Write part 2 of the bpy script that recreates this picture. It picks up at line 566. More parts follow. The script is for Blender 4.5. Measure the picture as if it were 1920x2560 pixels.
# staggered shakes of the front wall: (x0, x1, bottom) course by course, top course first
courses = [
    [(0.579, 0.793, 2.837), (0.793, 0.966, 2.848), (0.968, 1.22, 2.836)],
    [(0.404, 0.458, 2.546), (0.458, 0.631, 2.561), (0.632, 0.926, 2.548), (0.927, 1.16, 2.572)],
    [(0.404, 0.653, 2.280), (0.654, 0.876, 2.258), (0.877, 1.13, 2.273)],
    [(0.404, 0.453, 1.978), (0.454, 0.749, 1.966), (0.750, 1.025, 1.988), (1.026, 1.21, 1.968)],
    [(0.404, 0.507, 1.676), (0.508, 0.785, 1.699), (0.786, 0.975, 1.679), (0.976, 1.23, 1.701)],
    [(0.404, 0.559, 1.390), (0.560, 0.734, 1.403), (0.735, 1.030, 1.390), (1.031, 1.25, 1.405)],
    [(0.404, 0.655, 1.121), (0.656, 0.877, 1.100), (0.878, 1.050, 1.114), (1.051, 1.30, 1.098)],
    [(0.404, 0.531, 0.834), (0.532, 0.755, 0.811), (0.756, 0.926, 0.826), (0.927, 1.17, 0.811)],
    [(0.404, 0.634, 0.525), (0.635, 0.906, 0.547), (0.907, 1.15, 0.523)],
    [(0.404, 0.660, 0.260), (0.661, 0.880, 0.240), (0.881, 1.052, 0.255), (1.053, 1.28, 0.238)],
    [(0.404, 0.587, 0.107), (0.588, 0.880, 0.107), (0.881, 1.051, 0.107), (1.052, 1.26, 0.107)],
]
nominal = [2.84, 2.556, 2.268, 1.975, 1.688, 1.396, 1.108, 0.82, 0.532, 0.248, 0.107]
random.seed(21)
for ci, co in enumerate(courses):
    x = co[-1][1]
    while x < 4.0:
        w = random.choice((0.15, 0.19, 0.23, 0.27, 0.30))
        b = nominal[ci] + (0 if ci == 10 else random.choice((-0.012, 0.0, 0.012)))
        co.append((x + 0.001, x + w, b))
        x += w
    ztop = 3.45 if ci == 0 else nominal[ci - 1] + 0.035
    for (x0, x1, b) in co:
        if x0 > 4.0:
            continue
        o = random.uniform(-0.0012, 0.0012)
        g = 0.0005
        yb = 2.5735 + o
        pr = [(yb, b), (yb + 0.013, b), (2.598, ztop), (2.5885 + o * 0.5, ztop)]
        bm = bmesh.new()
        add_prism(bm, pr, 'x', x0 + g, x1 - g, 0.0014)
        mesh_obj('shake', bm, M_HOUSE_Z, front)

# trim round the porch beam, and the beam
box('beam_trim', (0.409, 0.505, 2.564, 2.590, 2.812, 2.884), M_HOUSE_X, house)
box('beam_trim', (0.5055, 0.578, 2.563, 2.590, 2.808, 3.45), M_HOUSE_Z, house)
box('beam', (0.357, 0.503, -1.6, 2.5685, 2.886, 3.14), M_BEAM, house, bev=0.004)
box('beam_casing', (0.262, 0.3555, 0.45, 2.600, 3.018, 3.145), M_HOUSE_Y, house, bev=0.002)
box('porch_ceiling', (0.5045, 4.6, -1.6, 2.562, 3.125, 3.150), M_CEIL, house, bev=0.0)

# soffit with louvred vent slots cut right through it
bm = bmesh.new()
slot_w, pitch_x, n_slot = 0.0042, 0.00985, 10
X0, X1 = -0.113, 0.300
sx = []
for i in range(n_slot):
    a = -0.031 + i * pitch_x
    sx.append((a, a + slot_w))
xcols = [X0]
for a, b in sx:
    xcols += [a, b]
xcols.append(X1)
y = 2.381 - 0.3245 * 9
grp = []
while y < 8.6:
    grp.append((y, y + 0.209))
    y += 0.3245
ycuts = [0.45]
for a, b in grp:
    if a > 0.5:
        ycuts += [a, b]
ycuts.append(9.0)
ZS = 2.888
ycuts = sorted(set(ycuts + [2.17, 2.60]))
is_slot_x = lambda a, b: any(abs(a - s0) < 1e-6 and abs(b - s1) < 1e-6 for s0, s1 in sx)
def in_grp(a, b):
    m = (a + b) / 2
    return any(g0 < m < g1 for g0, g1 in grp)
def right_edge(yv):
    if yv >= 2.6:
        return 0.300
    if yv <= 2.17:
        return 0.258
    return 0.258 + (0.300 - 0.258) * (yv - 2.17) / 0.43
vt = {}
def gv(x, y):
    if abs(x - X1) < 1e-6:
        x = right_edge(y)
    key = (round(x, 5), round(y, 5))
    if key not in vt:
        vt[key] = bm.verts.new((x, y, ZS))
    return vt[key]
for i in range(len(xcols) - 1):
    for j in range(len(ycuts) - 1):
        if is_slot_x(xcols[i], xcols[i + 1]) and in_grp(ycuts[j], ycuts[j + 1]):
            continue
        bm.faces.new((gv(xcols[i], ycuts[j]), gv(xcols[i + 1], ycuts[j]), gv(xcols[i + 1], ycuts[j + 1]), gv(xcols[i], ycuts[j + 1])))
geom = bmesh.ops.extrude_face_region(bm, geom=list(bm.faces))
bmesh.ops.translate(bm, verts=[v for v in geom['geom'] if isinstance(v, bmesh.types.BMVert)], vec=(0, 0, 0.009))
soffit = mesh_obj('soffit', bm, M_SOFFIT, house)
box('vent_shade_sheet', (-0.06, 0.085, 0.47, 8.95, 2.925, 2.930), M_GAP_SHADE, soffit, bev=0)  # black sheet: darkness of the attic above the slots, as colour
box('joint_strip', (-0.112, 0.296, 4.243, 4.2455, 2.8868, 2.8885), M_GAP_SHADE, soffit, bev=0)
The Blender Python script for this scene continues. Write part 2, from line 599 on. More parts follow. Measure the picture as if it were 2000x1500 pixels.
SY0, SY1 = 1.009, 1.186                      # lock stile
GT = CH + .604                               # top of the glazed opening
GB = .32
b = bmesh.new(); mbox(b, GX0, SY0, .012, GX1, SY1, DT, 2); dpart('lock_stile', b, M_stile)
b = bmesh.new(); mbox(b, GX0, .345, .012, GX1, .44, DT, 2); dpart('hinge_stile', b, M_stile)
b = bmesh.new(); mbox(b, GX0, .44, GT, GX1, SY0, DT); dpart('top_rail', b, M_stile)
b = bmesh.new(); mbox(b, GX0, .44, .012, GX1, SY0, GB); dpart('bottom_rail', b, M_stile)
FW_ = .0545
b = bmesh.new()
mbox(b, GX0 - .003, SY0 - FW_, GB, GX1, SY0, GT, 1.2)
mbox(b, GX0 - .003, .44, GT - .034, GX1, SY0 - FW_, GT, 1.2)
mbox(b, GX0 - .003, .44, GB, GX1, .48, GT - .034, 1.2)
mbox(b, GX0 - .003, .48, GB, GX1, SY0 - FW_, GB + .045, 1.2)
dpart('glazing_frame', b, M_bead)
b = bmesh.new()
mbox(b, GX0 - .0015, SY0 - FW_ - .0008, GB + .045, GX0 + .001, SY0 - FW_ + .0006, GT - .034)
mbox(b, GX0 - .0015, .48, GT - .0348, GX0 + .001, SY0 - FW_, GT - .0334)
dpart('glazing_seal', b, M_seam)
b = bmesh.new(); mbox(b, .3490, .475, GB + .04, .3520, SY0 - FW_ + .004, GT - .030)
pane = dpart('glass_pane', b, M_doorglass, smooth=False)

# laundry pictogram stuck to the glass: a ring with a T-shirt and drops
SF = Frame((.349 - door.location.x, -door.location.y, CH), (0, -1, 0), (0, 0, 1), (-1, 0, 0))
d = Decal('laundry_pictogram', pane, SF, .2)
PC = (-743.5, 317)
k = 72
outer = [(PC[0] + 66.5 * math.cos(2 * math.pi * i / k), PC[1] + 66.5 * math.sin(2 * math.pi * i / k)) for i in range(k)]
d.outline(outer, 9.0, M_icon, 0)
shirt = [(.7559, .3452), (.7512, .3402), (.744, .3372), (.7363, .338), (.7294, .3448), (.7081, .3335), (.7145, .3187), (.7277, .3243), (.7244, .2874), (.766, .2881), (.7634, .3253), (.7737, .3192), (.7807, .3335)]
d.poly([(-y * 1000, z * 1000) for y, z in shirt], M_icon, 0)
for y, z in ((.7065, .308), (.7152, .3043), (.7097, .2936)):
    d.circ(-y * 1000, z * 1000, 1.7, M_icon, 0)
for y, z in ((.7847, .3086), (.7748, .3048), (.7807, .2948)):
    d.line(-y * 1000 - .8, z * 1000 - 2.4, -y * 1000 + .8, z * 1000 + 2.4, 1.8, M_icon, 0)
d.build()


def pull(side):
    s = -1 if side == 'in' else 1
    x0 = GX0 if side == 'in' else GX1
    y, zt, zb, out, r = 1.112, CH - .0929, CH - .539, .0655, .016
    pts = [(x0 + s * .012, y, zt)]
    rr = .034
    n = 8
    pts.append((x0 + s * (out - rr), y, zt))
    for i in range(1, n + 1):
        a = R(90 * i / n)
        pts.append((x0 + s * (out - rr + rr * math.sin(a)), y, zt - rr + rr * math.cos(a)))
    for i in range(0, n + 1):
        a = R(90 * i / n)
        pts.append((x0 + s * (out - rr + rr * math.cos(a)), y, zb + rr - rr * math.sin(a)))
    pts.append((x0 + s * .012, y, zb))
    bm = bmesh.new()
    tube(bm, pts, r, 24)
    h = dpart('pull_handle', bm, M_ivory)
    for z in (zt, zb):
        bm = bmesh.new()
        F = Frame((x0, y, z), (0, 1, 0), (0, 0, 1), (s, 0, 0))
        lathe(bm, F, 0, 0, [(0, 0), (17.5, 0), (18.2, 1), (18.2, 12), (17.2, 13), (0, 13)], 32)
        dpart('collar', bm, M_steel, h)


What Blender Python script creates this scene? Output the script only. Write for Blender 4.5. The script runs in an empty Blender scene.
----
> GOAL:
Exactly repeat the lines from the line with "return 0.258 +" to the line with "geom = bmesh.ops.extrude_face_region(bm, geom=list(bm.faces))", including both, and output nothing else.

> CORRECT OUTPUT:
    return 0.258 + (0.300 - 0.258) * (yv - 2.17) / 0.43
vt = {}
def gv(x, y):
    if abs(x - X1) < 1e-6:
        x = right_edge(y)
    key = (round(x, 5), round(y, 5))
    if key not in vt:
        vt[key] = bm.verts.new((x, y, ZS))
    return vt[key]
for i in range(len(xcols) - 1):
    for j in range(len(ycuts) - 1):
        if is_slot_x(xcols[i], xcols[i + 1]) and in_grp(ycuts[j], ycuts[j + 1]):
            continue
        bm.faces.new((gv(xcols[i], ycuts[j]), gv(xcols[i + 1], ycuts[j]), gv(xcols[i + 1], ycuts[j + 1]), gv(xcols[i], ycuts[j + 1])))
geom = bmesh.ops.extrude_face_region(bm, geom=list(bm.faces))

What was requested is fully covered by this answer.